Doctoral Student Profile: Ann Gillian Chu

Doctoral Student Profile: Ann Gillian Chu

A Reflection on Christian Engagement in Civic Actions under Non-Democratic Governments Based on Hong Kong’s Post-Umbrella Movement Discussions

Ann Gillian Chu. PhD (Divinity) Candidate, University of St Andrews, United Kingdom. MDiv, Regent College, Canada. MA(Hons) English Language, University of Edinburgh, United Kingdom.

Supervisors: Dr John Perry, Professor Mario Aguilar


I grew up in Hong Kong as a Canadian and graduated from the University of Edinburgh with Master of Arts (Honours) in English Language. After working as a Chartered Accountant for almost a decade, I pursued a Master of Divinity with Regent College and graduated in April 2018. I am now completing my Doctor of Philosophy (Divinity) with the University of St. Andrews, in the Centre for the Study of Religion and Politics.

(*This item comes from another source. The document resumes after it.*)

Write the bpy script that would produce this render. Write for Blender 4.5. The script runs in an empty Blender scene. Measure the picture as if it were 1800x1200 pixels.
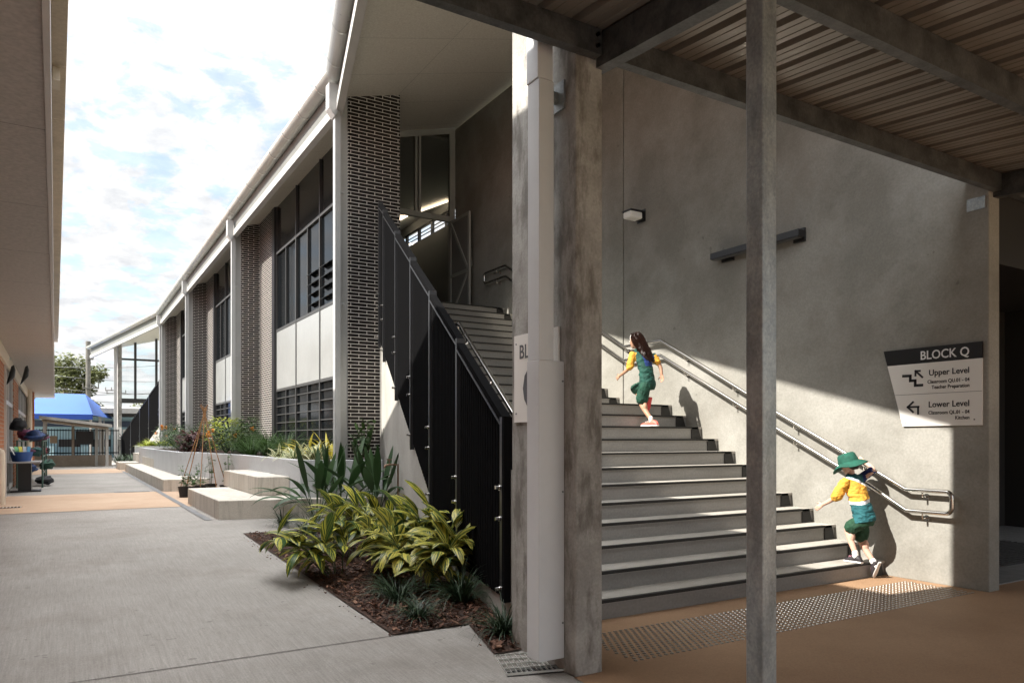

My research examines how Christians under a non-democratic regime consider civic actions, using Hong Kong’s recent non-violent resistance as a case study. Hong Kong has taken an unusual trajectory, moving from a more free society to a more autocratic society. However, this shift is becoming more common, as with America’s Donald Trump or France’s Marie Le Pen. Yet most of the existing literature of Christian Ethics assumes a post-Christendom democratic society. Therefore, my case study provides a much-needed analysis of how Christians in a non-democratic, non-Christendom society frame civic engagement.

I chose an ethnographic approach because, although some scholars approach the issue from biblical hermeneutic or theological angles, they have not integrated a large-scale ethnographic approach. This approach would provide viewpoints of both the theologians who write and the laity who lived through the resistance.

The scholars who have influenced me profoundly are John Perry, Mario Aguilar, Ross Hastings, and Stanley Hauerwas.

As a Hong Kong Christian, I have a vested interest in reconciling what it means to be a Chinese person from Hong Kong with Christian convictions, especially having lived and worked in Hong Kong during the recent non-violent resistances. This is also the most difficult part of my project, since I might lack a distance from my research. Thus, I’m currently exploring my uniqueness as a researcher.